With the exception of Northfield at Stapleton, new retail projects are performing well, and tenant demand remains high for the company's new projects, said Charles A. Ratner, president and CEO. The retail portfolio averages $465 per sf, and average net operating income rose 3.1%. However, those results come in the face of declining consumer confidence and the mortgage crisis. At the close of business Monday, Forest City's stock price was $54, down from an all-time high of $70.

"The whole industry has been hit, but it's still about creating shareholder value," Ratner said. "Our fundamentals are good."

The 2006 opening of Northfield, the town square lifestyle project in the company's Stapleton master-planned community, was "premature," Ratner said, but long-term prospects are strong. Other recently opened projects, including the Promenade Bolingbrook Town Center outside Chicago, are exceeding expectations, he added.

Meanwhile, Forest City is proceeding with its development pipeline. During the first half, the company broke ground on three retail centers: Ridge Hill, a lifestyle center in Yonkers, NY; The Shops at White Oak Village near Richmond, VA; and the Village at Gulfstream in Hallandale, FL.

The 1.2 million-sf Ridge Hill is expected to open in late 2009. Tenant commitments include a 12-screen National Amusements theater, Whole Foods Market, and L.L.Bean, the last the company's first store in metropolitan New York. The 796,000-sf Shops at White Oak Village will include Sam's Club, Target, JCPenney, Lowe's, Ukrop's Super Markets and Circuit City. Plans call for a third quarter 2008 opening.

Under construction and scheduled to open within the next 24 months are four other retail centers: Orchard Town Center (968,000 sf, opening in the first quarter of 2008) in Westminster, CO; Shops at Wiregrass (646,000 sf, to open in the third quarter of 2008) in Tampa; and East River Plaza (514,000 sf, opening in the first quarter of 2008) in Manhattan, New York.

Further out, Forest City also entered into a partnership with General Growth Properties to develop a mixed-use project on 400 acres in Frisco, TX, a Dallas suburb.

The company's much-discussed $4 billion Atlantic Yards project in Brooklyn, which includes a Frank Gehry-designed arena for the New Jersey Nets basketball team, residential, office, hotel and retail space, remains tied up in the courts.

"We control the vast majority of the land and have received approvals," but the approvals are being challenged, said Robert G. O'Brien, executive vp-strategy and investment management. "We are targeting resolution for the first quarter of fiscal 2008."
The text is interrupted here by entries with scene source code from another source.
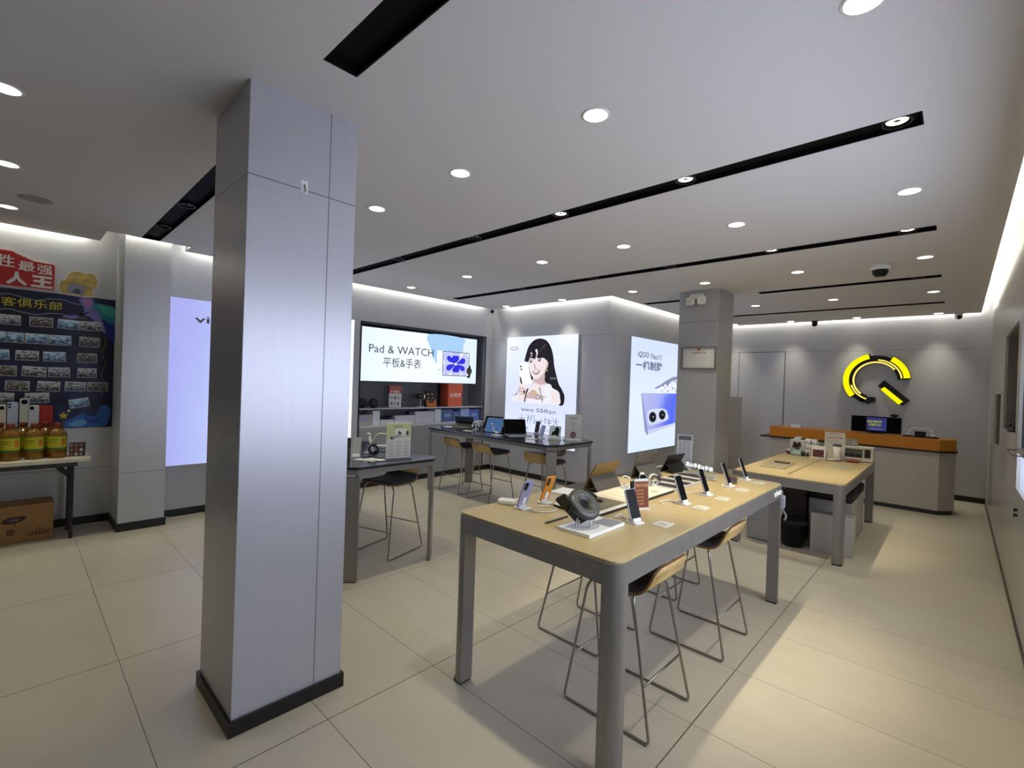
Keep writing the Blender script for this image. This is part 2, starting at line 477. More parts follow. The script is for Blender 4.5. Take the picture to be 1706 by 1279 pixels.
# columns
def column(x0, x1, y0, y1, label, m):
    b = MB(); b.box(x0, x1, y0, y1, 0, H+.03)
    o = struct(b.build('column', m, None, .002), label)
    s = MB(); e = .013
    s.box(x0-e, x1+e, y0-e, y0, 0, .07); s.box(x0-e, x1+e, y1, y1+e, 0, .07); s.box(x0-e, x0, y0, y1, 0, .07); s.box(x1, x1+e, y0, y1, 0, .07)
    s.build('skirting', m_black, o)
    return o
column(-2.773, -2.280, .690, 1.196, 'large square silver panelled column standing in the near left of the shop', m_col)
m_col2 = seam_panel('silver column panel far', 'aeadac', .36, .3, zs=(2.473,))
column(-2.785, -2.258, 6.2, 6.72, 'square silver column with the framed licence behind the near display table', m_col2)

# skirtings
SK = .012
def base(name, x0, x1, y0, y1):
    b = MB(); b.box(x0, x1, y0, y1, 0, .08); return struct(b.build(name, m_black))
base('baseboard_left', XP, XP+SK, YF, .736)
b = MB(); b.box(XP+SK, -5.93+SK, .736-SK, .736, 0, .08); b.box(-5.93, -5.93+SK, .736, 1.11+SK, 0, .08); b.box(XL+SK, -5.93, 1.11, 1.11+SK, 0, .08)
struct(b.build('baseboard_pilaster', m_black))
base('baseboard_left_display', XL, XL+SK, 1.11, YB)
base('baseboard_back_left', XL+SK, XB+SK, YB-SK, YB)
base('baseboard_recess', XB, XB+SK, YB, YW)
base('baseboard_back', XB+SK, XR, YW-SK, YW)
b = MB(); b.box(XR-.006, XR, YF, YW-SK, 0, .035); struct(b.build('trim_right', mat('dark brown trim', '3a322b', .4)))

# flush door in the back wall
b = MB(); b.box(-3.235, -2.425, YW-.012, YW, .08, 2.34)
d = struct(b.build('door_1', mat('lilac grey door leaf', 'c3c4ce', .45, .1), None, .002), 'flush grey door leaf in the back wall behind the far column')
b = MB(); b.box(-3.247, -2.413, YW-.004, YW, .08, 2.352); b.build('door_gap', mat('dark joint', '3b3a3a', .7), d)

# cove lamps: strips of light in the gaps between ceiling edge and wall
m_cove = mat('cove strip light', 'fff6d8', .5); bb = m_cove.node_tree.nodes['Principled BSDF']
bb.inputs['Emission Color'].default_value = (*C_COVE, 1); bb.inputs['Emission Strength'].default_value = E_COVE
def cove(label, *boxes):
    b = MB()
    for q in boxes: b.box(*q)
    return tag(b.build('cove_light', m_cove), label, 'light')
Zc0, Zc1 = 2.965, 2.977
cove('warm strip light in ceiling gap above the photo wall', (XP+.045, XP+.06, YF+.1, .5, Zc0, Zc1))
cove('warm strip light around the head of the half column', (-5.885, -5.87, .66, 1.2, Zc0, Zc1))
cove('warm strip light in ceiling gap above the wide lit display niche', (XL+.045, XL+.06, 1.3, YB-.25, Zc0, Zc1))
cove('warm strip light in ceiling gap above the portrait light box', (XL+.3, XB, YB-.06, YB-.045, Zc0, Zc1))
cove('warm strip light in ceiling gap above the blue phone light box', (XB+.045, XB+.06, YB-.06, YW-.1, Zc0, Zc1))
cove('warm strip light in ceiling gap along the wall with yellow emblem', (XB+.1, XR-.12, YW-.055, YW-.04, Zc0, Zc1))
cove('warm strip light in ceiling gap along the right wall', (ER-.022, ER-.006, YF+.1, YW-.1, H+.062, H+.07))

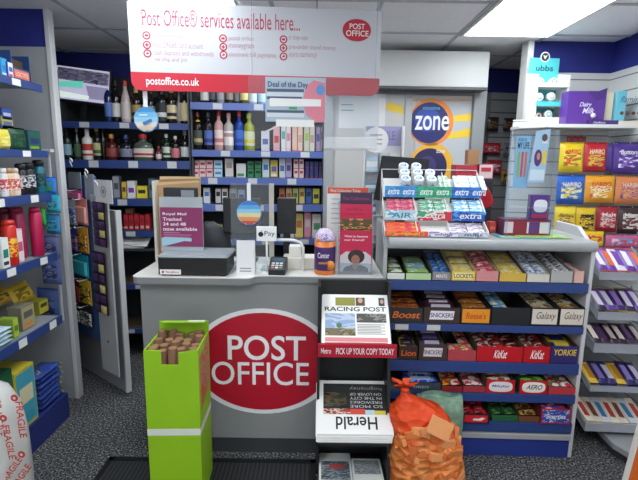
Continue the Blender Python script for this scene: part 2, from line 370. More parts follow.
for k in range(4):
    def blank(o, w, L, y): MB().rect(-w * .4, w * .4, L * .1, L * .8, y + .0004, mt('55555a', .6)).build('front_print', o)
    paper('newspaper', 'folded copy in the stack beneath the upside down broadsheet', -.17, a2 + .004 + .0085 * k, .078 - .003, b2 + .004 + .0085 * k, NS.X(317, 430, -.17) + R.uniform(-.004, .004), NS.X(393, 430, -.17) + R.uniform(-.004, .004), blank, 3, .0, 'copies under the broadsheet')
def local(o, w, L, y): MB().rect(-w * .45, w * .45, L * .1, L * .7, y, pr('5a6470 9aa4ac 3a3d42', 40)).rect(-w * .2, w * .3, L * .45, L * .6, y - .0004, mt('b45048', .6)).build('front_print', o)
paper('newspaper', 'dim grey magazine at the left of the bottom shelf of the black stand', -.168, a3, .078, b3, .02, NW * .5, local, 4)
paper('newspaper', 'folded white paper at the right of the bottom shelf of the black stand', -.165, a3, .02, a3 + (b3 - a3) * .75, NW * .52, NW - .03, lambda o, w, L, y: MB().rect(-w * .45, w * .45, L * .3, L * .9, y, pr('a8adb2 6a7076 c8ccd0', 60)).build('front_print', o), 8)
# ================================================================ hanging post office sign
q = at(129.5, 50, 2.2); HS = Frame(q.x, q.y, 0, math.radians(4.2))
sw = HS.X(380.5, 50); z0 = HS.Z(250, 93); z1 = HS.Z(250, 6); zr = HS.Z(250, 75)
t = thing('hanging_sign', 'large white and red services sign hanging over the counter on two wires', 'sign', HS.w(0, 0, z0), HS.yaw)
H = z1 - z0; r = .045
def arc(cx, cz, a0, a1, n=6): return [(cx + r * math.cos(a0 + (a1 - a0) * k / n), cz + r * math.sin(a0 + (a1 - a0) * k / n)) for k in range(n + 1)]
MB().prism(arc(r, r, PI, 1.5 * PI) + arc(sw - r, r, 1.5 * PI, 2 * PI) + [(sw, zr - z0), (0, zr - z0)], 0, .008, mt('c01a30', .35)).build('red_band', t)
MB().box(0, sw, 0, .008, zr - z0, H, mt('c2c4ca', .35)).build('white_board', t)
def hx(px, py, d=0): a = HS.hit(px, py, d); return a[0], a[1] - z0
def htext(mb, s, pa, pb, m, bold=0, y=-.001): a = hx(*pa); b = hx(*pb); mb.text(s, a[0], b[0], a[1], b[1], y, m, bold)
rd = mt('b02c4c', .5)
T = MB(); htext(T, 'Post Office® services available here...', (142, 25.5), (300, 14), rd, .0); T.build('heading', t)
T = MB(); htext(T, 'postoffice.co.uk', (146.5, 87), (199, 78), mt('f3e8ea', .5), .012); T.build('web_address', t)
tx = mt('b6929e', .6)
for s, a, b in (('postal services', (153, 38.5), (181, 33.5)), ('Post Office® card account', (153, 47.5), (203, 42.5)), ('cash deposits and withdrawals', (154, 56.5), (214, 51.5)), ('via chip and pin', (154.5, 62.5), (187, 57.5)), ('postal orders', (229, 41.5), (254, 36.5)), ('moneygram', (229, 49.5), (254, 44.5)), ('electronic bill payments', (229, 58), (276, 53)), ('e top-ups', (289, 41), (308, 36)), ('pre-order travel money', (289, 50.5), (336, 45.5)), ('euro currency', (289, 58.5), (317, 53.5))): T = MB(); htext(T, s, a, b, tx, .004); T.build('service_line', t)
for i, (px, py) in enumerate(((146.5, 35.5), (147, 45), (147.5, 53.5), (223, 38.5), (223.3, 47), (223.5, 55), (283.5, 39.5), (283.5, 48), (283.5, 56.5))):
    a = hx(px, py); T = MB(); T.disc(a[0], a[1], .0185, .0185, -.001, mt('a8243c', .5), 16); T.disc(a[0], a[1], .0125, .0125, -.0014, mt('d6c6cc', .5), 12)
    if i % 3 == 0: T.rect(a[0] - .008, a[0] + .008, a[1] - .005, a[1] + .005, -.0018, rd)
    elif i % 3 == 1: T.rect(a[0] - .003, a[0] + .003, a[1] - .009, a[1] + .009, -.0018, rd); T.rect(a[0] - .009, a[0] + .009, a[1] - .003, a[1] + .003, -.0019, rd)
    else: T.plate([(a[0] - .009, a[1] - .006), (a[0] + .009, a[1] - .002), (a[0] + .002, a[1] + .009)], -.0018, rd)
    T.build('service_icon', t)
a = hx(356.8, 30.3); rx = hx(371, 30)[0] - a[0]; rz = a[1] - hx(356.8, 41.5)[1]
e = MB().disc(a[0], a[1], rx, rz, -.001, mt('b9142e', .4), 36, 2.1).build('oval_emblem', t)
T = MB(); htext(T, 'POST', (349.5, 29), (365, 24), WHITE, .01, -.002); htext(T, 'OFFICE', (346, 36), (368.5, 31), WHITE, .01, -.002); T.build('lettering', e)
for px in (192, 317):
    x = hx(px, 8)[0]; MB().box(x - .002, x + .002, .002, .006, H, ZC - z0 - .005, mt('3a3b3e', .5)).build('hanging_wire', t)
def atx(px, py, X): d = ray(px, py); return EYE + d * (X / d.x)
# ================================================================ left hand shelving
LX, LB, LY0, LY1 = -1.555, -2.06, 1.35, 2.60
t = thing('shelving_unit', 'grey shelving unit with blue shelf edges along the left wall', 'shelving', (LX, LY0, 0))
def lrel(p): return p - Vector((LX, LY0, 0))
LSH = []
for (ya, yb) in ((82.5, 90), (150.5, 157.5), (195, 203.5), (261, 269.5), (333, 342.5)):
    za, zb = atx(30, ya, LX).z, atx(30, yb, LX).z; LSH.append(za)
    s = MB().box(LB - LX, -.004, 0, LY1 - LY0, za - .02, za - .004, mt('8f9397', .5)).build('shelf', t)
    MB().box(-.004, .008, 0, LY1 - LY0, zb, za + .002, BLUESTRIP).build('price_strip', s, bev=.002)
    for j in range(4): MB().box(.008, .0095, .16 + .27 * j + .03 * len(LSH), .225 + .27 * j + .03 * len(LSH), zb + .004, za - .003, mt('e4e4e0', .5)).build('price_ticket', s)
zp = .16
MB().box(LB - LX, -.0, 0, LY1 - LY0, 0, zp, mt('232f72', .5)).build('plinth', t)
MB().box(LB - LX - .03, LB - LX, 0, LY1 - LY0, 0, 2.1, mt('9da0a3', .5)).build('back_panel', t)
LSH.append(zp + .002)
# ================================================================ half-height gate with hanging packs
A = Vector((-1.93, 3.33)); B = Vector((-1.30, 2.85)); GA = Frame(A.x, A.y, 0, math.atan2(B.y - A.y, B.x - A.x)); GL = (B - A).length
zg = GA.Z(122, 212)
t = thing('counter_gate', 'tall grey half gate standing open between the left shelving and the counter', 'gate', (A.x, A.y, 0), GA.yaw)
MB().box(0, GL, 0, .03, .03, zg, mt('85878b', .5, 0, .04, 5)).build('gate_panel', t)
MB().box(GL - .004, GL + .012, -.004, .034, .03, zg + .004, mt('c6c7c6', .4)).build('edge_trim', t, bev=.003)
MB().box(-.02, .0, -.01, .04, .0, zg, mt('6d6f73', .5)).build('hinge_post', t)
# blue pegboard with hooks above it
x0, x1 = GA.X(64, 240, -.05), GA.X(97, 240, -.05); zt2, zb2 = GA.Z(90, 176, -.05), GA.Z(84, 333, -.05)
pg = thing('peg_rack', 'tall dark blue hook board full of small hanging packs behind the left shelving', 'rack', GA.w(x0, -.05, zb2), GA.yaw)
MB().box(0, x1 - x0, 0, .02, 0, zt2 - zb2, mt('3a5a8c', .5, 0, .1, 8)).build('hook_board', pg)
def gpack(name, label, px0, px1, py0, py1, d, mat, cat='pack', art=None, hook=True, grp=None):
    xa, xb = GA.X(px0, py0, d), GA.X(px1, py0, d); zc = GA.Z((px0 + px1) / 2, py1, d); zd = GA.Z((px0 + px1) / 2, py0, d)
    o = thing(name, label, cat, GA.w((xa + xb) / 2, d, zc), GA.yaw, grp); w = xb - xa; h = zd - zc
    MB().box(-w / 2, w / 2, 0, .004, 0, h, mat).build('backing_card', o)
    if art: MB().lathe([(1, 0), (.96, .6), (.6, 1)], art, 4, (0, 0, 0), 'y') if 0 else MB().hexa([(-w * .4, -.012, h * .1), (w * .4, -.012, h * .1), (w * .44, 0, h * .06), (-w * .44, 0, h * .06)], [(-w * .4, -.012, h * .66), (w * .4, -.012, h * .66), (w * .44, 0, h * .7), (-w * .44, 0, h * .7)], art).build('blister', o)
    if hook: MB().tube([(0, -d - .05 if 0 else .02, h + .002), (0, -.04, h - .004), (0, -.05, h + .008)], .003, mt('e8e8e8', .3)).build('hook', o)
    return o
GP = [('pink carded pack on the top row of the blue hook board', 68, 81, 190, 199, mt('d84a86'), mt('e88ab0')), ('white and blue carded pack on the hook board left of the salmon pack', 66, 75, 200, 224, mt('dfe6ee'), pr('3a78c8 e8eef4', 60)), ('salmon pink carded pack on the second row of the hook board', 75, 86, 199, 224, mt('e48a80'), mt('e9a59a')),
  ('deep blue carded pack on the third row of the hook board', 67, 77, 228, 251, mt('3c4aa0'), pr('384aa0 d06a90', 40)), ('amber and black carded pack on the third row of the hook board', 77, 87, 227, 252, mt('e09a28'), pr('e0a030 2a2420', 60)), ('teal carded pack on the hook board below the amber pack', 70, 87, 254, 275, mt('1f98a8'), mt('3ab4c0')),
  ('dark red carded pack on the lower hook board', 70, 79, 279, 301, mt('6e1a22'), mt('8a2a30')), ('yellow and black carded pack on the lower hook board beside the dark red pack', 79, 90, 280, 303, mt('d8b030'), pr('d8b030 1c1c1c', 60)), ('black and white carded pack at the bottom left of the hook board', 71, 79, 304, 322, mt('1c1c20'), pr('1c1c20 d8d8d8', 70)), ('black carded pack with white dots at the bottom right of the hook board', 80, 91, 306, 326, mt('222226'), pr('222226 c8c8c8', 60))]
for l, a, b, c, d, m, ar in GP: gpack('carded_pack', l, a, b, c, d, -.075, m, 'pack', ar)
for i, (a, b, c, d, l) in enumerate(((68, 80, 172, 188, 'clear empty bag hanging by a white hook from the top left of the hook board'), (84, 93, 174, 200, 'clear bag hanging from a white hook beside the long white strip'))):
    o = gpack('clear_bag', l, a, b, c, d, -.085, clear('d8dde2', .35, .25), 'bag', None, False)
    w = .02; MB().tube([(-.018, 0, .14), (-.022, -.012, .175), (-.005, -.015, .195), (.012, -.012, .185), (.012, -.01, .17)], .004, mt('f0f0f0', .35)).build('hanger_hook', o)
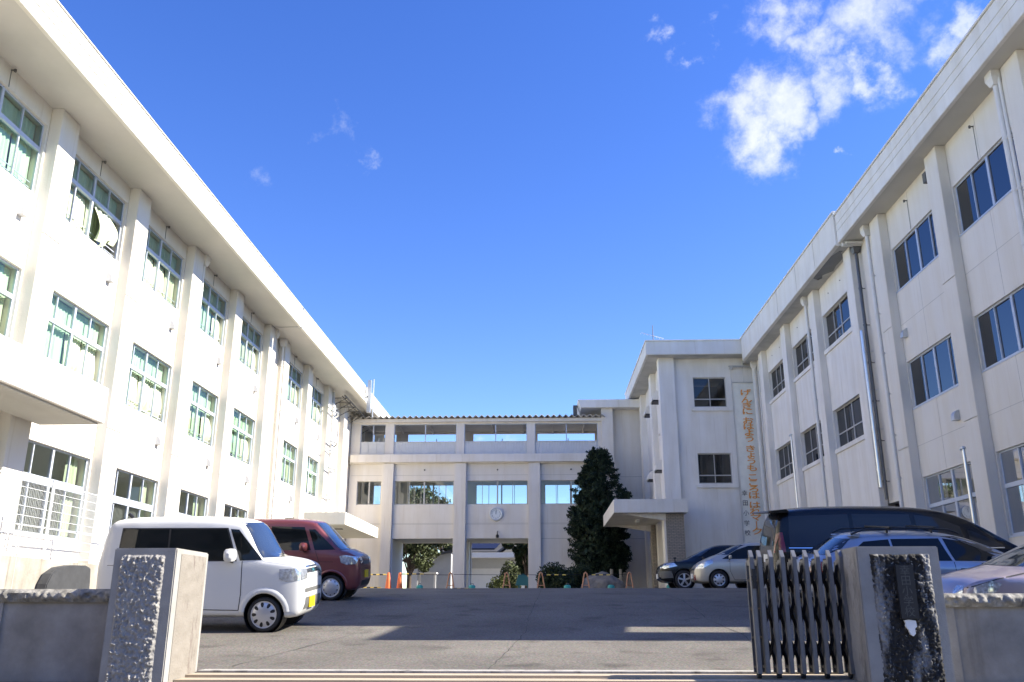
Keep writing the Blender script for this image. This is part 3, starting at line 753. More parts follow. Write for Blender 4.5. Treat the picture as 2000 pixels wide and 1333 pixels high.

For the second quarter, net earnings were $67.8 million, compared with $7.5 million in the prior year. Much of the increase derived from the gain on disposition of properties. Consolidated revenues were $287.6 million compared with $250.8 million last year. Comparable retail occupancies were 94.7% through the first six months of 2007 compared with 94.4% in the same period a year ago.